__MATERIAL FOR THIS EXERCISE__
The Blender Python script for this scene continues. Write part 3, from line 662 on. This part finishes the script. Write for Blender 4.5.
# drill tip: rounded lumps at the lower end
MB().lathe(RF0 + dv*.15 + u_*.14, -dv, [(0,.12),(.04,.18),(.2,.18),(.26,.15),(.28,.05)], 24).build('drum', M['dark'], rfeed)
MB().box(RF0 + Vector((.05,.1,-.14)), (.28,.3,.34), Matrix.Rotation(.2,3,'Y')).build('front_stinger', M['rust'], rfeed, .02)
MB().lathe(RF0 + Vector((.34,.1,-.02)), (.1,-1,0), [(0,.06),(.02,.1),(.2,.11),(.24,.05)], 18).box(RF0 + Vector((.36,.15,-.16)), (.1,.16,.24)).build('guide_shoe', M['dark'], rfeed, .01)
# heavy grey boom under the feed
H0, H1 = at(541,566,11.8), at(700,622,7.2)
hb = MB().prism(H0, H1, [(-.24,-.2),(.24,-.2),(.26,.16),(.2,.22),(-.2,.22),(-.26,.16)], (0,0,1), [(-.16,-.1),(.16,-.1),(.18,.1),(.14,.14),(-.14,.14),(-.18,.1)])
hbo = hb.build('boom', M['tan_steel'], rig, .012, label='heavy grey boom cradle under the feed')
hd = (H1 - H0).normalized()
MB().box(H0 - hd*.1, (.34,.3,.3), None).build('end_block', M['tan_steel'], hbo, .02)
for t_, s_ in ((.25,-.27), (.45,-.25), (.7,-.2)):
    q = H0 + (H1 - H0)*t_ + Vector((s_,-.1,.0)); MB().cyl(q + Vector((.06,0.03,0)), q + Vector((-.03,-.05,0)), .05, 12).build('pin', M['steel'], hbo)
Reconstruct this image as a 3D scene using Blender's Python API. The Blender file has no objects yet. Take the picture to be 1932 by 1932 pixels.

__WRITTEN REQUEST__
Copy every line of the material, please, keeping it exactly the same.

__EXPECTED ANSWER__
The Blender Python script for this scene continues. Write part 3, from line 662 on. This part finishes the script. Write for Blender 4.5.
# drill tip: rounded lumps at the lower end
MB().lathe(RF0 + dv*.15 + u_*.14, -dv, [(0,.12),(.04,.18),(.2,.18),(.26,.15),(.28,.05)], 24).build('drum', M['dark'], rfeed)
MB().box(RF0 + Vector((.05,.1,-.14)), (.28,.3,.34), Matrix.Rotation(.2,3,'Y')).build('front_stinger', M['rust'], rfeed, .02)
MB().lathe(RF0 + Vector((.34,.1,-.02)), (.1,-1,0), [(0,.06),(.02,.1),(.2,.11),(.24,.05)], 18).box(RF0 + Vector((.36,.15,-.16)), (.1,.16,.24)).build('guide_shoe', M['dark'], rfeed, .01)
# heavy grey boom under the feed
H0, H1 = at(541,566,11.8), at(700,622,7.2)
hb = MB().prism(H0, H1, [(-.24,-.2),(.24,-.2),(.26,.16),(.2,.22),(-.2,.22),(-.26,.16)], (0,0,1), [(-.16,-.1),(.16,-.1),(.18,.1),(.14,.14),(-.14,.14),(-.18,.1)])
hbo = hb.build('boom', M['tan_steel'], rig, .012, label='heavy grey boom cradle under the feed')
hd = (H1 - H0).normalized()
MB().box(H0 - hd*.1, (.34,.3,.3), None).build('end_block', M['tan_steel'], hbo, .02)
for t_, s_ in ((.25,-.27), (.45,-.25), (.7,-.2)):
    q = H0 + (H1 - H0)*t_ + Vector((s_,-.1,.0)); MB().cyl(q + Vector((.06,0.03,0)), q + Vector((-.03,-.05,0)), .05, 12).build('pin', M['steel'], hbo)
Reconstruct this image as a 3D scene using Blender's Python API. The Blender file has no objects yet. Take the picture to be 1932 by 1932 pixels.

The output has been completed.